On 6/04/13 07:27 AM, Nico Williams wrote:
On Fri, Apr 5, 2013 at 9:17 PM, NgPS <n...@rulemaker.net> wrote:
In the movies and presumably in real life, bad guys have smart crooked
lawyers advising them. Surely the bad guys have the resources to set up
bunch of servers a la iMessage/Whatsapp, and write/deploy their own apps on
their mobile devices, running stripped-down custom ROMs, to communicate via
these servers, to avoid 3rd party MITM. Don't even need crooked developers,
just advertise on Hacker News and whole bunch of "hackers" will jump on it.

It'd be nice (for good guys certainly) to be able to open-code
everything that one needs, or otherwise review all of the source code
to the object code that one needs.  In practice you cannot do this.
It's ETOOMUCH.


That's the best short description I've seen yet!


In the worst case scenario for the LEA there's still traffic analysis
and warrants/court orders/rubber hoses that they can resort to.

Crypto only helps the good guys w.r.t. bad guys and other governments
(and then only sometimes); crypto is just a polite way of saying "try
harder, get a warrant" to the LEA with jurisdiction over you (or your
devices).  For LEA my guess is that the biggest problem isn't how to
get at evidence, but how to know who the bad guys are: in a sea of
traffic it's hard to tell when you don't even know what's needles and
what's hay, which must be why LEA tend to have such a dislike for good
guy crypto.


This bit:

We hope the NSA types haven't forgotten that good guys
need crypto, whether LEA like it or not.


I personally believe that the NSA's policy that the good guys don't need good crypto is the underlying root to the problem. A goodly portion if not all.

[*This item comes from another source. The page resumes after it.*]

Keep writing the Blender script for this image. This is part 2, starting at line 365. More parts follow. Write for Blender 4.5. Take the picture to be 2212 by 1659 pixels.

Internally to the NSA this is known as 'the equity issue' or so I've heard.

In economic terms, the NSA imposes a sort of tobin tax on crypto which results in a stupidity drag on all security, thus making it easier for all to avoid doing good work.

Otherwise, I can't answer the question -- why as a society are we so good at internets, databases, apps, social networks, distribution of institutions, algorithms, all the good CS stuff, but we can't get our collective security act together?